Brasil terá que ser aceito para entrar na negociação de acordo para serviços

22/06/2016

O ministro da Indústria, Comércio Exterior e Serviços, Marcos Pereira, recebeu o sinal verde do presidente interino, Michel Temer, para o Brasil entrar na negociação em curso de novo acordo para liberalizar o setor de serviços (Tisa, na sigla em inglês), em Genebra. Mas o país vai ter que "combinar com os russos" - nesse caso, com os americanos - e não será fácil, conforme o Valorapurou em diferentes entrevistas na cena comercial.

O ministro Marcos Pereira: país está atrasado para aderir à negociação e agora precisa ser aceito por seus pares

Primeiro, não se entra unilateralmente na negociação de um mercado que gira US$ 4 trilhões ao ano. Na prática, ela é fechada. O Brasil, se quiser aderir, precisa se submeter a uma pré-negociação com os 23 membros (a União Europeia representa 28 países) que estão dentro. Segundo, o elemento-chave é mostrar que pode combinar com o grupo "like-minded" (países com posição semelhante) sobre o nível de ambição liberalizadora requerido, que é bastante elevado.

Em todo caso, os Estados Unidos tendem a não aceitar novos membros na chamada "fase um" da negociação, porque quer concluí-la até novembro, ainda no governo do presidente Barack Obama. Para Washington, a entrada de um novo membro poderia atrasar as barganhas, com eventual pedido de abertura de algum ponto já negociado.

O que talvez possa ajudar o Brasil, na fase atual, é que a União Europeia tem sido mais aberta que os Estados Unidos sobre entrada de novos membros. E agora também Cingapura sinaliza interesse em aderir.

A questão é como justificar dois novos membros - Brasil e Cingapura -, mantendo a exclusão da China. Enquanto a União Europeia apoia a entrada de Pequim, os EUA insistem em bloquear a segunda maior economia do planeta e maior nação negociante, na soma de exportações e importações.

Washington acha que a China pode reduzir o nivel de ambição do acordo. Se outro novo membro entrar, será complicado explicar aos chineses porque eles continuam sendo rejeitados.

Quem conhece o Brasil sabe também que uma adesão ao Tisa precisa passar pela Câmara de Comércio Exterior (Camex), onde as discussões podem prosperar. Em Genebra, importantes negociadores não esconderam o aspecto positivo do anúncio do ministro da Indústria, pela sinalização de reviravolta na política comercial brasileira. No entanto, eles mantêm a prudência, justamente pelos obstáculos para uma adesão.

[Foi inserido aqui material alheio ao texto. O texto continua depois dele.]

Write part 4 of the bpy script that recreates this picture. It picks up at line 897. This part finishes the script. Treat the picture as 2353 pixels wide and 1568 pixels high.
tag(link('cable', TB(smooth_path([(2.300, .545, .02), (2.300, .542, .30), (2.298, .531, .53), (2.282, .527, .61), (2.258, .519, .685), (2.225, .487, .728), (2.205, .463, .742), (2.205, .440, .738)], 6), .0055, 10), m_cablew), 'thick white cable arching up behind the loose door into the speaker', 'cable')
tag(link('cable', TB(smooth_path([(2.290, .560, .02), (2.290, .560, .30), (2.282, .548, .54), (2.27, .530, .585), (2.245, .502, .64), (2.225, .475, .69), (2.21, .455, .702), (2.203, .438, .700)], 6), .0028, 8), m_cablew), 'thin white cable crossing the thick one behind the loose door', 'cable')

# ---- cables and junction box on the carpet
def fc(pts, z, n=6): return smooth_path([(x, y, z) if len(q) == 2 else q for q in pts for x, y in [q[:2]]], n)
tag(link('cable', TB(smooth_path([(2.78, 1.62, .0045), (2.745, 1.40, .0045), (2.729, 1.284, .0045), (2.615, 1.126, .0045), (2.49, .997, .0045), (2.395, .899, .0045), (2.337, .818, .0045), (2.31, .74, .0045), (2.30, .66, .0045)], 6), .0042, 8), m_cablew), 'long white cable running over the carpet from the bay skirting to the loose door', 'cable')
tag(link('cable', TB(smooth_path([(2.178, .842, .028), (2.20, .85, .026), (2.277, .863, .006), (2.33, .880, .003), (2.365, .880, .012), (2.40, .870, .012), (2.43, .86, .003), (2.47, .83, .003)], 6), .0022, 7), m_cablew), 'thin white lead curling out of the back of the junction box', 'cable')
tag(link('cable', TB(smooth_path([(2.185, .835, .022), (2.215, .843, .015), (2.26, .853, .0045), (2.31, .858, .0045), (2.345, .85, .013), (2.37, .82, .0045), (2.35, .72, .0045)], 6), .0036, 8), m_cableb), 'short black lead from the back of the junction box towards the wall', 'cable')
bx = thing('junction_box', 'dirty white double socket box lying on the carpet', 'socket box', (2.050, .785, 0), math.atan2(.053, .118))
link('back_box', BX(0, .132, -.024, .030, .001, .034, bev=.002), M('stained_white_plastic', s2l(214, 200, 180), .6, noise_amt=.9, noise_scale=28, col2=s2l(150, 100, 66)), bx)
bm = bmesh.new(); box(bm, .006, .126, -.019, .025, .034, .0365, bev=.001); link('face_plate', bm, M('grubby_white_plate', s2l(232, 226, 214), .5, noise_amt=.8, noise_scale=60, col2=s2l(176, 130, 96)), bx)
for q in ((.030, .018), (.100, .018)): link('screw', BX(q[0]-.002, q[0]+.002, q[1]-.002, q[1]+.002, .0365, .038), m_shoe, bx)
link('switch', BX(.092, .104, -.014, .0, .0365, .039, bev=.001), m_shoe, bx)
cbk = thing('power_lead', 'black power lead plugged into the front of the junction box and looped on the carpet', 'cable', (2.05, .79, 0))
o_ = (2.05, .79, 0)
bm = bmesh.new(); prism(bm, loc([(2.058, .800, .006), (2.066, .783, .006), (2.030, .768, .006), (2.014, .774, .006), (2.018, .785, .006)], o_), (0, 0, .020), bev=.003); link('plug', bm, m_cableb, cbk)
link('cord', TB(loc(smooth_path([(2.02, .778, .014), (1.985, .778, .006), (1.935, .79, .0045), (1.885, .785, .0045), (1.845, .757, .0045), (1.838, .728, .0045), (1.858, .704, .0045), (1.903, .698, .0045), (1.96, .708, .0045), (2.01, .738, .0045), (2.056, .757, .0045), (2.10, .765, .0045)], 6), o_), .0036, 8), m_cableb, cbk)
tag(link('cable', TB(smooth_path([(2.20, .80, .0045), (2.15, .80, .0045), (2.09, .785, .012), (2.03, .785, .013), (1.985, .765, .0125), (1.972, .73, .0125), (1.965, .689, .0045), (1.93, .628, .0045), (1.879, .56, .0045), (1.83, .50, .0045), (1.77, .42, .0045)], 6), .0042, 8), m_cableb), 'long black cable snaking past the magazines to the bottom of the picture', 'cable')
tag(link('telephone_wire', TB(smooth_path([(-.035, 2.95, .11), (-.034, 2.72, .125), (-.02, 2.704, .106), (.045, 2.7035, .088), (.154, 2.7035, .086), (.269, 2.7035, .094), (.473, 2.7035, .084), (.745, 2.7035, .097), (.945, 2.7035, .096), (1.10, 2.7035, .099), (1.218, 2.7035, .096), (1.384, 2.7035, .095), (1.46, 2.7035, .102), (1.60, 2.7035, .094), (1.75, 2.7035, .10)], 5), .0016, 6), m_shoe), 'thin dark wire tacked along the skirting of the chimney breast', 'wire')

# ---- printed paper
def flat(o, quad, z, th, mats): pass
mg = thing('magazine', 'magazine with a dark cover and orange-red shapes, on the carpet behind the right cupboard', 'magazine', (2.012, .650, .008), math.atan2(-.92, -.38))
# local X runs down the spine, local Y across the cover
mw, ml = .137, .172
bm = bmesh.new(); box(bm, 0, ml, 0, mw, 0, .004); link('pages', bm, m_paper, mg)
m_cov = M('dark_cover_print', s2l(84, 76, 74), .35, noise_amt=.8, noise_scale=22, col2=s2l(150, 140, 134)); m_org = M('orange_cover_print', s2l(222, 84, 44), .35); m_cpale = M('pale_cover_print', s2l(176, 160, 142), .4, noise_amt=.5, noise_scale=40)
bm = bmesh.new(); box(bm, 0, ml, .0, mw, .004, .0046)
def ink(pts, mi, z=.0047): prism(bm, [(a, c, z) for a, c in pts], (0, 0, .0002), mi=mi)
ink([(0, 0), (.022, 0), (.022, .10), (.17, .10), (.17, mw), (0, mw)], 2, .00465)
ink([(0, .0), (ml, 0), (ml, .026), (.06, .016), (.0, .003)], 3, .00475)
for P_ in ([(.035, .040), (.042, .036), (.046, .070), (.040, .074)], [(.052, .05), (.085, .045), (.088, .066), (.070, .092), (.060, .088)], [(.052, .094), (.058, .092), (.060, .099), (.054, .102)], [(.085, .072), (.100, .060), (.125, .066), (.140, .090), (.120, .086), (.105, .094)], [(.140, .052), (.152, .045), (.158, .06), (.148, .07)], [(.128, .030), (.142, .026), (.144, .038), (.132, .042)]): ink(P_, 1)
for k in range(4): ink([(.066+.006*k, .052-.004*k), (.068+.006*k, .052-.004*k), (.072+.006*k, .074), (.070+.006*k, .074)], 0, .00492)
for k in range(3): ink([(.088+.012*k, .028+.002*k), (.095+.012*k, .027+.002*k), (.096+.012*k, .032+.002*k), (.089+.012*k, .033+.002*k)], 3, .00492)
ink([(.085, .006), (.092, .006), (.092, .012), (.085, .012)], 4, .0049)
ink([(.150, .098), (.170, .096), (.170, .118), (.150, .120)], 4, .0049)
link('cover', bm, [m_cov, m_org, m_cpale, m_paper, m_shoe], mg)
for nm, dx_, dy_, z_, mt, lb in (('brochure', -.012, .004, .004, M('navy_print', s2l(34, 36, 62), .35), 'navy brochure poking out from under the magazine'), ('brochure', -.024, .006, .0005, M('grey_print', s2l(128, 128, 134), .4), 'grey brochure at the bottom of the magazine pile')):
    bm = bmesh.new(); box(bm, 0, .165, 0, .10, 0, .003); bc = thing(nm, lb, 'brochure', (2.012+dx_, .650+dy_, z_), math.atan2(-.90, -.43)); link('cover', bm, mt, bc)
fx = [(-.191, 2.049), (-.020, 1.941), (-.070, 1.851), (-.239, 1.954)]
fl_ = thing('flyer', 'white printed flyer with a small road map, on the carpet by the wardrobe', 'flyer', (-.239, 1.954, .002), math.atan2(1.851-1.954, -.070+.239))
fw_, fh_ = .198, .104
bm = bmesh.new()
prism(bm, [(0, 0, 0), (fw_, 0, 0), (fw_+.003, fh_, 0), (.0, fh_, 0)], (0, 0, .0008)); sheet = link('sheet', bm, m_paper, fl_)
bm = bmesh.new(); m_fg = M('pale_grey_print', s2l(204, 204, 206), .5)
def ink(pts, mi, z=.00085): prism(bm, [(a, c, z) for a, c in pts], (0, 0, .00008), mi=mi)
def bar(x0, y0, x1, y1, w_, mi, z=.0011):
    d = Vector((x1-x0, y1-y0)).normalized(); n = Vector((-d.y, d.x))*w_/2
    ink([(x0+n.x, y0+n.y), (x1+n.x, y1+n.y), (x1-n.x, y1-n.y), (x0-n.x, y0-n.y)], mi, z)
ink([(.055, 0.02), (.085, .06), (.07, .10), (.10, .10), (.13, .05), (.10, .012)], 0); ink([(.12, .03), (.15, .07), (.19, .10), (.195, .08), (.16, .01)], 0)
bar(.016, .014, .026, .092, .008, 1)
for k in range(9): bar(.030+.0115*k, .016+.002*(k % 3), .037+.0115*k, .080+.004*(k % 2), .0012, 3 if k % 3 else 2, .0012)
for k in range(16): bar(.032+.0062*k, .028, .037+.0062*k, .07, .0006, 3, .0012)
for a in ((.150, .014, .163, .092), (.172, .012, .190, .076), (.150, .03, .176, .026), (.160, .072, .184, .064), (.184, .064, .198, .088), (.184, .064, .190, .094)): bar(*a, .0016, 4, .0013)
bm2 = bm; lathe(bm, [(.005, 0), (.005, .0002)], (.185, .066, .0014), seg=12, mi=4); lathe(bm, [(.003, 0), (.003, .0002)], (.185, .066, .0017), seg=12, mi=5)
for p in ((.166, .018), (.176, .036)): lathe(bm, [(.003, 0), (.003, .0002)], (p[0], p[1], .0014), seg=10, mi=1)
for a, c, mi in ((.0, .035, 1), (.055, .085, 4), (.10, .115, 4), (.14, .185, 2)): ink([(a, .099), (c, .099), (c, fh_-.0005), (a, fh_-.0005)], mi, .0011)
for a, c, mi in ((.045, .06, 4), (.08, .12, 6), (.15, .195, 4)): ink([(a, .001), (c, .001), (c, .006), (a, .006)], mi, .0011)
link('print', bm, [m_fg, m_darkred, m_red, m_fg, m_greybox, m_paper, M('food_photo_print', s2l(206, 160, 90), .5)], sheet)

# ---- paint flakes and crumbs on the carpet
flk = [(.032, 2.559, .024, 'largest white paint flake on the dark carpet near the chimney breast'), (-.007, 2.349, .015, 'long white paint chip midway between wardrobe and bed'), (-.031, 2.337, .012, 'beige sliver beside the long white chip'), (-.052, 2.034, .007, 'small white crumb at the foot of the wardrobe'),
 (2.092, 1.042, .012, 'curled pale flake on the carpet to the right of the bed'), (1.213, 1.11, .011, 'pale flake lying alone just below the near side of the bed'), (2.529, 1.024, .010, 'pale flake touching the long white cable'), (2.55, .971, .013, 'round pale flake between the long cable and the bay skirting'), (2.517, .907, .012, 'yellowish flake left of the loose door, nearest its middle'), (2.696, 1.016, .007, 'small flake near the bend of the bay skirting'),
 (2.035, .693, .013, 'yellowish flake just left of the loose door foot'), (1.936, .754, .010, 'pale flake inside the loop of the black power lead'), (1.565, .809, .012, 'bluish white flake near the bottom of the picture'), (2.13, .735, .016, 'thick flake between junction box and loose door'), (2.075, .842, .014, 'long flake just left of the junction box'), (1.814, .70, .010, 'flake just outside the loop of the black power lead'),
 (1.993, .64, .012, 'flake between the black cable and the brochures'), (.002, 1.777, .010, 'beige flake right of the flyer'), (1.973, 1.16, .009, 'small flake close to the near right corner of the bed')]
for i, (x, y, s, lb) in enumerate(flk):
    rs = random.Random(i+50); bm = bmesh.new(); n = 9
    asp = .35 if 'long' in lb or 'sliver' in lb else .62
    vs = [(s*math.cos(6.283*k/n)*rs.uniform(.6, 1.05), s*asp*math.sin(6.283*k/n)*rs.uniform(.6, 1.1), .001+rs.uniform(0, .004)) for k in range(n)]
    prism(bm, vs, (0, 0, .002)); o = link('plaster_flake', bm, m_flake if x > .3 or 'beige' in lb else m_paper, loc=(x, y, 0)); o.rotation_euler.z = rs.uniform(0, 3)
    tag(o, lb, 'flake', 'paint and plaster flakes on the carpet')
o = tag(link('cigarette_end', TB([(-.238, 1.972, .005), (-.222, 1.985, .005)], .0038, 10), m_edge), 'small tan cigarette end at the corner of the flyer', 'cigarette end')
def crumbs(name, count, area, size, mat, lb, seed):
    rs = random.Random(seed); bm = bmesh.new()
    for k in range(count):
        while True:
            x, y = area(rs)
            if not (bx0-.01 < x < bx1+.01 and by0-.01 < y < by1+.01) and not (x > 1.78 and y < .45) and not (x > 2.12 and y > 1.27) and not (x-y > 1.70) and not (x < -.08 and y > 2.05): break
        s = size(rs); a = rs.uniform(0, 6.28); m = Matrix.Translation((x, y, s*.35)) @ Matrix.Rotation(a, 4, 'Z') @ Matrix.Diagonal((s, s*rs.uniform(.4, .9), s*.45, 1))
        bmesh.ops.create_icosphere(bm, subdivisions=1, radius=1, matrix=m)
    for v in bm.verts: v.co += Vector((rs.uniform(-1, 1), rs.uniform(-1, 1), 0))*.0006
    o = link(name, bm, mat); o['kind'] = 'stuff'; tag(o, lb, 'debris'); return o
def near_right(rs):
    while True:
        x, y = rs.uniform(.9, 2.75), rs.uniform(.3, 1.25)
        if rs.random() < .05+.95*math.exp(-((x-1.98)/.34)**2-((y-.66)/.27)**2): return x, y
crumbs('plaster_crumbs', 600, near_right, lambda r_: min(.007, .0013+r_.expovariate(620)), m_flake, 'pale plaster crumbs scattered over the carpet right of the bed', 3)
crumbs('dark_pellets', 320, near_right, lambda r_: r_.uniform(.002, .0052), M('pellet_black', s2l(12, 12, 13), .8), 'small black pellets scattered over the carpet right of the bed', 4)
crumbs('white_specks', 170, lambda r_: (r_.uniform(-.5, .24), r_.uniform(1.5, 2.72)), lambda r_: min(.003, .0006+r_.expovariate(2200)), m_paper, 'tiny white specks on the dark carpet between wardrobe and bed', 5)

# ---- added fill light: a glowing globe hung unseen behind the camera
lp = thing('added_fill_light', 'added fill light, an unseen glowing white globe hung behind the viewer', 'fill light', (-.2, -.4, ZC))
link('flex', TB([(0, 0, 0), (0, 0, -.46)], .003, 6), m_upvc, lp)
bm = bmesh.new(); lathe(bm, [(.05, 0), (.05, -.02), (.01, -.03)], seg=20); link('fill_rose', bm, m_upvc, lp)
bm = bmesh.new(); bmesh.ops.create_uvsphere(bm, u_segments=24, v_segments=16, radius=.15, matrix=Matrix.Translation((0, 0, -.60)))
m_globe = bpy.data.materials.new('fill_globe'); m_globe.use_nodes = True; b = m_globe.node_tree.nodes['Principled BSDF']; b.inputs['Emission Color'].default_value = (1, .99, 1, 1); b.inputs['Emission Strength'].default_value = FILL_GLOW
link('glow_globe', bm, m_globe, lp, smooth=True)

A próxima rodada de negociação está marcada para os dias de 8 a 18 de julho, com a ideia de acelerar ao máximo um futuro entendimento até o fim do ano.

Certos negociadores com assento no Tisa dizem que o acordo, depois de fechado, estará aberto à entrada de outros países. A ideia é abrir para os outros membros da OMC mais tarde. O acordo procura ser muito próximo da estrutura do Acordo Geral de Comércio de Serviços.

A entrada do Brasil nesse cenário seria particularmente apreciada, inclusive para atrair outros países em desenvolvimento, e porque o país "tem muitas oportunidades". A questão é como o governo brasileiro pode justificar entrar num acordo de tal dimensão, já negociado pelos Estados Unidos, União Europeia e Japão.

O Tisa tem uma estrutura ambiciosa para liberalização no setor de serviços. Mas prevê válvulas de escape para acomodar exceções generosas para cada país. É difícil imaginar, por exemplo, os EUA fazendo algum compromisso adicional importante no setor. O formato da negociação é por lista negativa. Ou seja, o setor que não se colocar na lista, como exceção à liberalização, não será incluído nunca mais.

Há também o marco regulatório, que muitos países consideram especialmente importante. Os países que negociam o Tisa representam 70% do mercado de serviços, estimado em US$ 44 trilhões. O comércio internacional do setor alcança US$ 4 trilhões por ano, em média. Eles são: Austrália, Canadá, Chile, Hong Kong (China), Colômbia, Coreia do Sul, Costa Rica, Estados Unidos, Islândia, Israel, Japão, Liechtenstein, Ilhas Maurício, México, Noruega, Nova Zelândia, Paquistão, Panamá, Peru, Suíça, Taiwan,Turquia e UE.